▶ [GOAL] Please copy the lines below exactly, from the first one through the line showing "c = Canvas(w_".

▶ [INFORMATION SUPPLIED]

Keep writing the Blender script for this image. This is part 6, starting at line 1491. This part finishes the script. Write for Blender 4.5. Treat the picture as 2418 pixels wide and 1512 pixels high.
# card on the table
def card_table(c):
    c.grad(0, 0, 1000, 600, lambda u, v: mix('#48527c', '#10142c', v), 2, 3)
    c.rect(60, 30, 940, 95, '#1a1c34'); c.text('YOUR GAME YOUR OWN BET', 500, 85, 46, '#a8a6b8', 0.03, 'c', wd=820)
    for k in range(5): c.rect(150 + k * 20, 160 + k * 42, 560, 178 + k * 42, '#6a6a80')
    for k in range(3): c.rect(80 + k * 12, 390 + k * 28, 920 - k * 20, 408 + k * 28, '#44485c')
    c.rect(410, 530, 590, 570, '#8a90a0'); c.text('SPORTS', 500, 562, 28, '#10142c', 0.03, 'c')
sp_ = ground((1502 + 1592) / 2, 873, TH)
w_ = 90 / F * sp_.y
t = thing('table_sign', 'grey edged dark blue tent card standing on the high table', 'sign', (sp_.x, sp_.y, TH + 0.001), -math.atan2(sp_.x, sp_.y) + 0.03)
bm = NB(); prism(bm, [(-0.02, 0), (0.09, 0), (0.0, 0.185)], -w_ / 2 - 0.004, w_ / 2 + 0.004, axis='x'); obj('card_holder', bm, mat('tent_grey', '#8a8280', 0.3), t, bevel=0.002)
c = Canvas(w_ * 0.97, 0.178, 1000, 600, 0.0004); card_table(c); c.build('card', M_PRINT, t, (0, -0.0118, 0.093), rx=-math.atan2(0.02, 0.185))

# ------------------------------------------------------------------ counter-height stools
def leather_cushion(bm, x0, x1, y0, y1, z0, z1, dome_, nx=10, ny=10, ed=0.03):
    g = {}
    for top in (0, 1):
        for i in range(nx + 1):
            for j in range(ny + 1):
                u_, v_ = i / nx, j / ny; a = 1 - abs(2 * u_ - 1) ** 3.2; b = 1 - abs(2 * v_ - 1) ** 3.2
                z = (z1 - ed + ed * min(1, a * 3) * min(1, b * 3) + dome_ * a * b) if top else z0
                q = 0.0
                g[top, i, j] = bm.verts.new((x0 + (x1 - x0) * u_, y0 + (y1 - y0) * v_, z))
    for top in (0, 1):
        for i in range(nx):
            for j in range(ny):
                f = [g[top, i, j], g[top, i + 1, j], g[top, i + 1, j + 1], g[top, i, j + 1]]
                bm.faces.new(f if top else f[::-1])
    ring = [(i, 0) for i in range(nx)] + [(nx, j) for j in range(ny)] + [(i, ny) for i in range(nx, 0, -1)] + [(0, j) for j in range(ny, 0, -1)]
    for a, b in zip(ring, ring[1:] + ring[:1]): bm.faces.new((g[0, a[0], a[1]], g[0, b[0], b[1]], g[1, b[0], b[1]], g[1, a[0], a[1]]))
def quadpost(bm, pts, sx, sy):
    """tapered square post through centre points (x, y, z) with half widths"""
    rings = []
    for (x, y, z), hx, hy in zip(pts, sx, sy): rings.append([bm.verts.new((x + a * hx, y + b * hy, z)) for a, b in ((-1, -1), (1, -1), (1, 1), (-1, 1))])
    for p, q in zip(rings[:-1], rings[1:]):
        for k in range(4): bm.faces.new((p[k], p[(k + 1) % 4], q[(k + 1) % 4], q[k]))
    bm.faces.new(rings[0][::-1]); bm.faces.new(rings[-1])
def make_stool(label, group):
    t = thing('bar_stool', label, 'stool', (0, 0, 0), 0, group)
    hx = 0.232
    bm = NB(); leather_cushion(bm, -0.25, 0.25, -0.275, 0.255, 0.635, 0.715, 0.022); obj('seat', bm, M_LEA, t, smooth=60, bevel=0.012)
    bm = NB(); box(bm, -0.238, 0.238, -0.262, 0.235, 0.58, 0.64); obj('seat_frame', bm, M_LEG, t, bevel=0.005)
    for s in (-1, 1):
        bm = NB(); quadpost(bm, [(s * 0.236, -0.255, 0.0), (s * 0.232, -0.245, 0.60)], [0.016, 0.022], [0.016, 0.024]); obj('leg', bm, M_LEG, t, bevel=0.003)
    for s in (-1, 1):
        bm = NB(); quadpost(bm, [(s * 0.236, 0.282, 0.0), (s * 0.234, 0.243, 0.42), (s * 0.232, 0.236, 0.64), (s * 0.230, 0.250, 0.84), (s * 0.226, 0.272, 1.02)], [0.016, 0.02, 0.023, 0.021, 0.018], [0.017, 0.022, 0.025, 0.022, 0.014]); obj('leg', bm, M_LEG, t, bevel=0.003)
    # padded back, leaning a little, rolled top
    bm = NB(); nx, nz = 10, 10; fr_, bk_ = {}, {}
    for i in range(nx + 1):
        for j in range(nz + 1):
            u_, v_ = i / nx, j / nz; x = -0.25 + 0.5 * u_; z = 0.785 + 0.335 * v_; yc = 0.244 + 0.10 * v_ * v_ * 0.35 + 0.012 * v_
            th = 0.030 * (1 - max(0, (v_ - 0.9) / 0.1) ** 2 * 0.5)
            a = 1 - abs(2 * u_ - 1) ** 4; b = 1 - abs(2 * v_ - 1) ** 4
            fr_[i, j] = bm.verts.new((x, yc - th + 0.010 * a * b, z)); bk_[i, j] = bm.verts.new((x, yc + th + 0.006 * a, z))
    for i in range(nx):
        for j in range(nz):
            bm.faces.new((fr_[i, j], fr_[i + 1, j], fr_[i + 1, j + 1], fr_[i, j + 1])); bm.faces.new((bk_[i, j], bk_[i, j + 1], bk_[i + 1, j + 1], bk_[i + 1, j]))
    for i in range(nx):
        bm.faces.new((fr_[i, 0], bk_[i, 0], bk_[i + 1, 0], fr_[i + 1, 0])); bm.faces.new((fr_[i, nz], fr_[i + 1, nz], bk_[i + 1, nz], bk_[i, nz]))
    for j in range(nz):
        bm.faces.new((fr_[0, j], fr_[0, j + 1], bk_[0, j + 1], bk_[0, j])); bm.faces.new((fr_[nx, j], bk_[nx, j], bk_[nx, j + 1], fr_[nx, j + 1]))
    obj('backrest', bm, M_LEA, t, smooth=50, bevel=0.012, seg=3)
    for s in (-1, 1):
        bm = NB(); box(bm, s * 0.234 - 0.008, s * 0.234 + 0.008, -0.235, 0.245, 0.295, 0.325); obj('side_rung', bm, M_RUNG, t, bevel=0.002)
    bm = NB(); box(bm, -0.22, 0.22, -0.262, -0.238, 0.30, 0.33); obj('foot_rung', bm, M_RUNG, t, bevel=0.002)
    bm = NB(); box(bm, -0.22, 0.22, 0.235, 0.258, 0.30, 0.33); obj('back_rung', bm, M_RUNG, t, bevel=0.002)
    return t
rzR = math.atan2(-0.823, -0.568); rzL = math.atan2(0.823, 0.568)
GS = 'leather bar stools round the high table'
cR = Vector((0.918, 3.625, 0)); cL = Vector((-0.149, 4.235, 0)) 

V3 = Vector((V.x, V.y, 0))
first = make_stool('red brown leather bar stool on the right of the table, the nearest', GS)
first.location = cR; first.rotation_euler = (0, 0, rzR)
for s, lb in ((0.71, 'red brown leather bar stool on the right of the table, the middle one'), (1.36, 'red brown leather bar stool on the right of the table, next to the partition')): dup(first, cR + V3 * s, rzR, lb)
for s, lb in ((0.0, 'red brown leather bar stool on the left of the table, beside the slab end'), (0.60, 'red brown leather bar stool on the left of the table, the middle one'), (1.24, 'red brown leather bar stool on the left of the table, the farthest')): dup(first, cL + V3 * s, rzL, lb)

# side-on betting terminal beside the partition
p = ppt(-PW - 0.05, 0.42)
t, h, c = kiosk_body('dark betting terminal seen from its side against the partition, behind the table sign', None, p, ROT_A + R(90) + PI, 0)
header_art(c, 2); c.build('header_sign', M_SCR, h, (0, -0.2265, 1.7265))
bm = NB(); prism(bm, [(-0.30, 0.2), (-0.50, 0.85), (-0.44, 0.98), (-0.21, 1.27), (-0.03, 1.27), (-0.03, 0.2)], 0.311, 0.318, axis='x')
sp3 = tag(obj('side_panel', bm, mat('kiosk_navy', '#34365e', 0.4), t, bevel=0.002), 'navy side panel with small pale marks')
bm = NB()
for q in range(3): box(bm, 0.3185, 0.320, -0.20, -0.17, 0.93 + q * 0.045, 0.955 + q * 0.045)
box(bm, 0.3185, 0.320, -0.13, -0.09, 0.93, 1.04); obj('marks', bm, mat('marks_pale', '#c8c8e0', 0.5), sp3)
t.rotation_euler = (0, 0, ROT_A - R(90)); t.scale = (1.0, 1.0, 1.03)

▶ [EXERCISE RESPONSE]
Keep writing the Blender script for this image. This is part 6, starting at line 1491. This part finishes the script. Write for Blender 4.5. Treat the picture as 2418 pixels wide and 1512 pixels high.
# card on the table
def card_table(c):
    c.grad(0, 0, 1000, 600, lambda u, v: mix('#48527c', '#10142c', v), 2, 3)
    c.rect(60, 30, 940, 95, '#1a1c34'); c.text('YOUR GAME YOUR OWN BET', 500, 85, 46, '#a8a6b8', 0.03, 'c', wd=820)
    for k in range(5): c.rect(150 + k * 20, 160 + k * 42, 560, 178 + k * 42, '#6a6a80')
    for k in range(3): c.rect(80 + k * 12, 390 + k * 28, 920 - k * 20, 408 + k * 28, '#44485c')
    c.rect(410, 530, 590, 570, '#8a90a0'); c.text('SPORTS', 500, 562, 28, '#10142c', 0.03, 'c')
sp_ = ground((1502 + 1592) / 2, 873, TH)
w_ = 90 / F * sp_.y
t = thing('table_sign', 'grey edged dark blue tent card standing on the high table', 'sign', (sp_.x, sp_.y, TH + 0.001), -math.atan2(sp_.x, sp_.y) + 0.03)
bm = NB(); prism(bm, [(-0.02, 0), (0.09, 0), (0.0, 0.185)], -w_ / 2 - 0.004, w_ / 2 + 0.004, axis='x'); obj('card_holder', bm, mat('tent_grey', '#8a8280', 0.3), t, bevel=0.002)
c = Canvas(w_ * 0.97, 0.178, 1000, 600, 0.0004); card_table(c); c.build('card', M_PRINT, t, (0, -0.0118, 0.093), rx=-math.atan2(0.02, 0.185))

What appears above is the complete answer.